Entre os muitos cartazes e faixas exibidos – estiveram presentes organizações tão diversas como associações de inquilinos, de luta anti-racista ou até a Fenprof –, podiam ler-se mensagens de revolta: “Fartos de escolher entre pagar renda ou comer”, “A renda custa o meu salário” ou “As rendas têm de baixar para eu cá ficar”, entre muitas outras. Uma manifestante empunhava um cartaz com uma pergunta: “Quero uma casa que possa pagar. Isto é radical?”.

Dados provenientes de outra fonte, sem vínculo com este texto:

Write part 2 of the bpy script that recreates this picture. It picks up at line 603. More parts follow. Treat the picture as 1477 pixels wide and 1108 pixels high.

Deise Pereira, de 21 anos, empurra o carrinho do filho David, de nove meses. Quer sair de casa dos pais, em Queluz, mas não tem como: não encontra habitação a menos de 500 euros por mês. “Estou a receber 700 euros. Como é que vou arrendar uma casa de 500? Vou comer o quê?”, refere.
Cátia Fortes, 30 anos, vive sozinha num T1 na Amadora. Tem dívidas e teme ficar afundada nelas. “Consigo pagar a renda e uma ou duas contas, o resto está para pagar. É uma bola de neve, porque a minha prioridade é sempre pagar a renda, mas falta sempre”, lamenta. Já emigrou, mas depois voltou: “É aqui que tenho os meus amigos e a minha família”, justifica. “Quero trabalho e uma vida digna. Não quero sobreviver, quero viver. Quero ter escolhas”.
Andre Cameron, norte-americano de 66 anos, vive em Portugal há 38. Fala um português perfeito. Habitou no Príncipe Real durante quase 30 anos, mas foi despejado“pela lei da Assunção Cristas”. Pagava cerca de 270 euros de renda; agora, diz que não se veem casas a menos de 1500 euros na sua antiga zona. “Já não se pode viver no centro de Lisboa. É impossível”, lamenta.
Joana Brito, 30 anos, assume ser “privilegiada” por ter os pais a ajudá-la após ter sido despejada de uma casa partilhada, na Graça. “A senhoria decidiu aumentar a renda de 900 euros para 2200”, relata, frisando que não vê futuro para a sua geração:“Estamos condenados ou a viver em casas partilhadas com cinco ou seis pessoas ou a depender dos nossos pais”.